Despite the predictable conclusion, readers will still take away much from the book to keep them thinking. They'll realize how Asperger's affects people mentally and socially. They'll experience the taunts and jeers from Jacob's peers at school - which may in turn prompt readers to ensure that their own children learn tolerance.

Picoult's portrait of Jacob is successful - but is it really likely that a person with Asperger's could be articulate enough to narrate his own world? Or is Jacob just a way to move the story along? People with Asperger's aren't supposed to be able to empathize with others, but Jacob sometimes seems to understand how his mother or brother or other characters feel. We do see him progress in his tutoring sessions with Jess, so increasing articulateness seems in keeping.

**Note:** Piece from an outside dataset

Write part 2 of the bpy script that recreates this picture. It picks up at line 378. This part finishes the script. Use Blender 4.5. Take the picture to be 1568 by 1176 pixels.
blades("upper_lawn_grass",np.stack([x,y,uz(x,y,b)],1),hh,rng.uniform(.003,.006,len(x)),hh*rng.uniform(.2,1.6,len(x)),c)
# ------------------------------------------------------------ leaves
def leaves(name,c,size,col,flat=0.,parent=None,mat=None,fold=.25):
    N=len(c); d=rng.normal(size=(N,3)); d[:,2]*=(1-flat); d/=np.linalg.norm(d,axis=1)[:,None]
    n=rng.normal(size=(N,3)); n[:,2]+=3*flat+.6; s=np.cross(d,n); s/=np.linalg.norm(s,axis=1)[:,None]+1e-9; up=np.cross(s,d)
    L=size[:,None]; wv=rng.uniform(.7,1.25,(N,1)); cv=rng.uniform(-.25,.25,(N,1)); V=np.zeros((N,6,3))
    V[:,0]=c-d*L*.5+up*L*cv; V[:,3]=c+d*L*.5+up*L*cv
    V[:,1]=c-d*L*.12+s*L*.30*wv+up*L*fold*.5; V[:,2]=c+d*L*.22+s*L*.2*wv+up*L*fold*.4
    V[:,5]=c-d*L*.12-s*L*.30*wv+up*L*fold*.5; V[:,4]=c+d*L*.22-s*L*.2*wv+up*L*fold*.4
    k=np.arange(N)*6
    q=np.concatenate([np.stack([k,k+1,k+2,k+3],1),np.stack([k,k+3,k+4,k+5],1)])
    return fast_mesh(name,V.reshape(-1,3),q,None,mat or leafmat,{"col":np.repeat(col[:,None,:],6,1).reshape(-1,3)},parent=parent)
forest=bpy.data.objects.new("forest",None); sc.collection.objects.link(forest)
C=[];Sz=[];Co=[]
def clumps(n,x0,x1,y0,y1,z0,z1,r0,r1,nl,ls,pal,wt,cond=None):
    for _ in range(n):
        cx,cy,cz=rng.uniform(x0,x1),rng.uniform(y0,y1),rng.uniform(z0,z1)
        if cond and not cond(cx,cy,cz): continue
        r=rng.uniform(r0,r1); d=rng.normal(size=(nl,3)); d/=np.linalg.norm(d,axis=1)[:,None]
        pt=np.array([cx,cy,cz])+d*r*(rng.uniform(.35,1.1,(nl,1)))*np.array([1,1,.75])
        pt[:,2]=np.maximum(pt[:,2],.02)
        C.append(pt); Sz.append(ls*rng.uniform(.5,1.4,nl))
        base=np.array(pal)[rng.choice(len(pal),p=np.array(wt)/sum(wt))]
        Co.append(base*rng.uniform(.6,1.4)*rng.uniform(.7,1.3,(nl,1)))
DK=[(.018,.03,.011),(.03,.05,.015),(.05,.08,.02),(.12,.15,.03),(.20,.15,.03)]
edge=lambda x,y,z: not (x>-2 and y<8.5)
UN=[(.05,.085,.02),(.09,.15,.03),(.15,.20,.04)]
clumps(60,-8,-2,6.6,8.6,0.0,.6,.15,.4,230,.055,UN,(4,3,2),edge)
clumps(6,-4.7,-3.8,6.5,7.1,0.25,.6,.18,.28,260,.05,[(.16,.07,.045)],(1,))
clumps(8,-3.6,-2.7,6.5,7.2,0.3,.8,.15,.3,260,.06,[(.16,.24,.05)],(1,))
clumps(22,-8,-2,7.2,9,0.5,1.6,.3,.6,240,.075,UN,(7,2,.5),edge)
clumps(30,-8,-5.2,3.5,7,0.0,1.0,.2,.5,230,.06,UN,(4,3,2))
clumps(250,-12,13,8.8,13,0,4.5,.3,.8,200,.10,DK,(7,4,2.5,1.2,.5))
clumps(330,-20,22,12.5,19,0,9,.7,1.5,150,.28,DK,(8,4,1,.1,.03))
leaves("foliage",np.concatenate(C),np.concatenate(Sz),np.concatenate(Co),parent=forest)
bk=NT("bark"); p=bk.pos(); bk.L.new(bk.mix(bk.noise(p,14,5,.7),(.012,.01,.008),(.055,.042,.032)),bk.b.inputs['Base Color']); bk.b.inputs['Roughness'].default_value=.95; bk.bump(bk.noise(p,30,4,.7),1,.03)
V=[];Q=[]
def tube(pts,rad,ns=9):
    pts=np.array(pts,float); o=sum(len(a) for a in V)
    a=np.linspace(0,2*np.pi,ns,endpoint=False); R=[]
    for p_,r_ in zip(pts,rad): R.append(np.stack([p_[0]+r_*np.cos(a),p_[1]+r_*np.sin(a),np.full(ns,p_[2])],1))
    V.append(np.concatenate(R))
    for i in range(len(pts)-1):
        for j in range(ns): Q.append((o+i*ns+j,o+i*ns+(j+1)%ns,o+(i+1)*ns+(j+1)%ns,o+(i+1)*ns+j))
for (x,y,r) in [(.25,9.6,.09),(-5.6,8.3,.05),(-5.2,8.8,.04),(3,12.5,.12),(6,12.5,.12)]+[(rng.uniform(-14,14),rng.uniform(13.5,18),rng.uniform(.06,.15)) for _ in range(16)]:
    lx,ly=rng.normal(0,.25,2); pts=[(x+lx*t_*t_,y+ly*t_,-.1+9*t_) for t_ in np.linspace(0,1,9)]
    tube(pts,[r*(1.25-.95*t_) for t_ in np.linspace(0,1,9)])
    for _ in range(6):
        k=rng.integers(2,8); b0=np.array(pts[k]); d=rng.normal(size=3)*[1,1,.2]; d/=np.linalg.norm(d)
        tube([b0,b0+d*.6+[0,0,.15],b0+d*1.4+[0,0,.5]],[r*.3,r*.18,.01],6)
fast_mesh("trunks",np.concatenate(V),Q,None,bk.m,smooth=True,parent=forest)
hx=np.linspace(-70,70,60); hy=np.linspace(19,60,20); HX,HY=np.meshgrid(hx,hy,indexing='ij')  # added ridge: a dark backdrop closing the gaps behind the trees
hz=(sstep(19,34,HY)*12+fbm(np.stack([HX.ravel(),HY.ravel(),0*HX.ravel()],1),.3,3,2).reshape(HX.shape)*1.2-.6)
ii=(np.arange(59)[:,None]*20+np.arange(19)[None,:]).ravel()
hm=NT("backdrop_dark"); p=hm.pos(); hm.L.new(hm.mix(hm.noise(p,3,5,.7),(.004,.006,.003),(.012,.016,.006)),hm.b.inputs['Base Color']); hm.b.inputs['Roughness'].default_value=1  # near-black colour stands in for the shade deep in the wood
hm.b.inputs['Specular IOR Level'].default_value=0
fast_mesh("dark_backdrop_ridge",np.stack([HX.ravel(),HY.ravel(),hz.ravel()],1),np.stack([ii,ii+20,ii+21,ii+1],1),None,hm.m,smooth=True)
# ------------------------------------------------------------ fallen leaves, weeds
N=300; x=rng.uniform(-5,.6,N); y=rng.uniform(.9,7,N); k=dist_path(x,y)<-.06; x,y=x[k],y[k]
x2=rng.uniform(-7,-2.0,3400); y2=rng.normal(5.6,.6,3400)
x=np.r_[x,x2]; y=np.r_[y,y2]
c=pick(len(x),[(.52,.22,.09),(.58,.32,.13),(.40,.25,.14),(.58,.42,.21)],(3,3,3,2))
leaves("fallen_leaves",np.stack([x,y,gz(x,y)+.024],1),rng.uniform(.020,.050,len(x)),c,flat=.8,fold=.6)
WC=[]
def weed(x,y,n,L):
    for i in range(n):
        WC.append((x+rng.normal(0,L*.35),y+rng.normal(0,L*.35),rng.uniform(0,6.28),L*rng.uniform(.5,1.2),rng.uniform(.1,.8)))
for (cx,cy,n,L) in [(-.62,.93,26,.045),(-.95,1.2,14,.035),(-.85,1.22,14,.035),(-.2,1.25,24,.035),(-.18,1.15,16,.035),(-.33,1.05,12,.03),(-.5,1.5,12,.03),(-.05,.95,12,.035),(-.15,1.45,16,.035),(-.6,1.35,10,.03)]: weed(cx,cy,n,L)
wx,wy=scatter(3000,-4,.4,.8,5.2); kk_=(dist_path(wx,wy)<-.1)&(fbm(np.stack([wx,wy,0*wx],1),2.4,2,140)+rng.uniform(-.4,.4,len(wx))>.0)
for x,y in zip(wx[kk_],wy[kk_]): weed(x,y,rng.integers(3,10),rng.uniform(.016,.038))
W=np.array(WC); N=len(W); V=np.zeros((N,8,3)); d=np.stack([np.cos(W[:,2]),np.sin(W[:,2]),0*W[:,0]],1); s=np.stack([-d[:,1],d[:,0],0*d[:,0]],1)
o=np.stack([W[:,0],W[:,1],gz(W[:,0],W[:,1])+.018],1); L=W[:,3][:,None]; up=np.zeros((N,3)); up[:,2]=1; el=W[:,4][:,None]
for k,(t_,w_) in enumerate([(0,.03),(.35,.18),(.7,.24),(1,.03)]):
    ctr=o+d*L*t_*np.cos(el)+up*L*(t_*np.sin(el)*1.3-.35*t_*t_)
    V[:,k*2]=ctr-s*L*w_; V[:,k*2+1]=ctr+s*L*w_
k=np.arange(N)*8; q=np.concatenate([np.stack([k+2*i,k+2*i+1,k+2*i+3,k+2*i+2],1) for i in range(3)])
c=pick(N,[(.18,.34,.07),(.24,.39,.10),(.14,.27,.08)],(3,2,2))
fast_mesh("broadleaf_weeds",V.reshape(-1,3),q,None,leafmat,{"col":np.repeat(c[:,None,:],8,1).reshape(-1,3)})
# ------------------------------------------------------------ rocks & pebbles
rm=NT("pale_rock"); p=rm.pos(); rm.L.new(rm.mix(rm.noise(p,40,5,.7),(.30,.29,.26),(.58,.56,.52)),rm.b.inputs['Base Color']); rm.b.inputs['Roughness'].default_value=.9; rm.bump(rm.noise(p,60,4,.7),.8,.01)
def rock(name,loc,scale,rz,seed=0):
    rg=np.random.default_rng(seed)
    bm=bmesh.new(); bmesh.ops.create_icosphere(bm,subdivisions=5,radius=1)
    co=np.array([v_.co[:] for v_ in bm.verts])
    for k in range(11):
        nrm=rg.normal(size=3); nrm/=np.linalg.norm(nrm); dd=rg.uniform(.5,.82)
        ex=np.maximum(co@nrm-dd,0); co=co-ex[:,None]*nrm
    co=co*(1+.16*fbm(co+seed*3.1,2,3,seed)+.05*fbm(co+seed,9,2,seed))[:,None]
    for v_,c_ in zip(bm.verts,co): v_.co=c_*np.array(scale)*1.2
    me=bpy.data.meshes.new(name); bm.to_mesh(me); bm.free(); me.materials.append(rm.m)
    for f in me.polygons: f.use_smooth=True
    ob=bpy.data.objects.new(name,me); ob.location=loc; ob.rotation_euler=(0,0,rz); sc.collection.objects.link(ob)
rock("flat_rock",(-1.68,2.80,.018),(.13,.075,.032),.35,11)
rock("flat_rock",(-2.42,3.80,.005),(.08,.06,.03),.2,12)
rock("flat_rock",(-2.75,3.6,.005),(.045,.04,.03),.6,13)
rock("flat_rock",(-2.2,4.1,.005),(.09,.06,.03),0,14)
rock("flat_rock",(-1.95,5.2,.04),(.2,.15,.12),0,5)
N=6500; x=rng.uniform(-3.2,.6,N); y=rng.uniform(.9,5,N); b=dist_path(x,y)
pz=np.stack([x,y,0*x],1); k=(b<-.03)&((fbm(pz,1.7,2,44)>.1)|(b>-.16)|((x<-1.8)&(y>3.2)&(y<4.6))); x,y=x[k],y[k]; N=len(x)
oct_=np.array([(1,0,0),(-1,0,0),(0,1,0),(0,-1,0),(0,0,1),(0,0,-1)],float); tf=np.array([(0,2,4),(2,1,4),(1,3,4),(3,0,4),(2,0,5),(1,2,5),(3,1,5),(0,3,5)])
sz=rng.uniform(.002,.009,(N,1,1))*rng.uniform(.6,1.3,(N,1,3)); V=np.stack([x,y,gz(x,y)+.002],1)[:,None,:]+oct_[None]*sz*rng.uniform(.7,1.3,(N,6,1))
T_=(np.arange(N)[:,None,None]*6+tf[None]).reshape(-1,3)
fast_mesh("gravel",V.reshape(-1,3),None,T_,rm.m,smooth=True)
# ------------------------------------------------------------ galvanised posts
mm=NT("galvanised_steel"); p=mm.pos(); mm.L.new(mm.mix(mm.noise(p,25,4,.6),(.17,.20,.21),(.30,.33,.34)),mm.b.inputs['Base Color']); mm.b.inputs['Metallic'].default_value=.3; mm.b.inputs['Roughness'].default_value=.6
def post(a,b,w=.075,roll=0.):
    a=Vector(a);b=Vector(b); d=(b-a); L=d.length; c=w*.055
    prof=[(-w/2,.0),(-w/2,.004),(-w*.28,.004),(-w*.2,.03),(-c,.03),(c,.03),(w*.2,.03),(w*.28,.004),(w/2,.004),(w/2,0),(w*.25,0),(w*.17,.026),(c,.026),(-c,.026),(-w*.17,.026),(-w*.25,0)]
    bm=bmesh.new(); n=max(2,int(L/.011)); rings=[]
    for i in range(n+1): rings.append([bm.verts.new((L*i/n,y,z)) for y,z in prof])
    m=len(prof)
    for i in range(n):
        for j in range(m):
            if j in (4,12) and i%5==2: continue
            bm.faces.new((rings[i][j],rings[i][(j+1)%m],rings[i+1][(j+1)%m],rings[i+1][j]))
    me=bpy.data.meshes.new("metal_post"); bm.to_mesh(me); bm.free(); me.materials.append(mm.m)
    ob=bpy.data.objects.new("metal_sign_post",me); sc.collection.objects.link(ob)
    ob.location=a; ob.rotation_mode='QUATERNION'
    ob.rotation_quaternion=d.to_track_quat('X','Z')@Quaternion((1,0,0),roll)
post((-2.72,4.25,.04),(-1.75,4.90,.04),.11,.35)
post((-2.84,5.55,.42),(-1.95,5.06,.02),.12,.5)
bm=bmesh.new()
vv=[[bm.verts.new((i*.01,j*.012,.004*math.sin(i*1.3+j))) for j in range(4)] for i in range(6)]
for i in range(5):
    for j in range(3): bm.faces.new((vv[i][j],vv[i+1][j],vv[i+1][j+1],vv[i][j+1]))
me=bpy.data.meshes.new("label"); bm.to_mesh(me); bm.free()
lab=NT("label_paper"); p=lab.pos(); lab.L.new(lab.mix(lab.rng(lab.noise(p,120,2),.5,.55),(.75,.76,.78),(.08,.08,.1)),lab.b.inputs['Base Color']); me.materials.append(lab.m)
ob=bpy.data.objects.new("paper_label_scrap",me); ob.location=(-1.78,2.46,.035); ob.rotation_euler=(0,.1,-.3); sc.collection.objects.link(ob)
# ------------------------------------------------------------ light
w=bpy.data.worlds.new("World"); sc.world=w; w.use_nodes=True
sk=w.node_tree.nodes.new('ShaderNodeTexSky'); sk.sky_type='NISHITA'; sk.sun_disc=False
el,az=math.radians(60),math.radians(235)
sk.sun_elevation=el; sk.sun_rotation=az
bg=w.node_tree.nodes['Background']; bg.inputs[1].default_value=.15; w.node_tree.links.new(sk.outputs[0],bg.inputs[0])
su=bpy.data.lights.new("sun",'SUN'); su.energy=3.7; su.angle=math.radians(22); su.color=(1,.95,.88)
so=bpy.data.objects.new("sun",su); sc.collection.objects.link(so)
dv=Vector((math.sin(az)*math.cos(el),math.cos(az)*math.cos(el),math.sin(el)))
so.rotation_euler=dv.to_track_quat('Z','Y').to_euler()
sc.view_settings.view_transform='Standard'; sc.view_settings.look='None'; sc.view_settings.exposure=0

House Rules also raises the issue of law enforcement handling of people like Jacob, who require special accommodations during interrogation and custody. Especially trenchant is the question of how many innocent people have ended up in prison because the police coerced them into false confessions. At one point, when narrating his own interrogation, Jacob says, "I scramble for words, any words, because I do not want him to yell at me again. I will tell him . . . what he needs to hear, if that makes him open the door."

It doesn't help his case that "all the behaviors Jacob is exhibiting - flat affect, an inability to look him in the eye, even a flight response . . . the hallmarks of Asperger's syndrome," are also characteristics police attribute to the guilty. Rich doesn't understand. At one point during the trial, he says, "If the defendant can get some special accommodation, why not the witnesses? . . . I mean, if the court was willing to bend over backward for Jacob Hunt's Asperger's syndrome, how long will it be before this is used as a precedent by some career criminal who insists that going to jail will inflame his claustrophobia?"

Picoult has released a book almost every year since her first, Songs of the Humpback Whale, in 1992. It's too bad her fans will have to wait yet another year for her next work.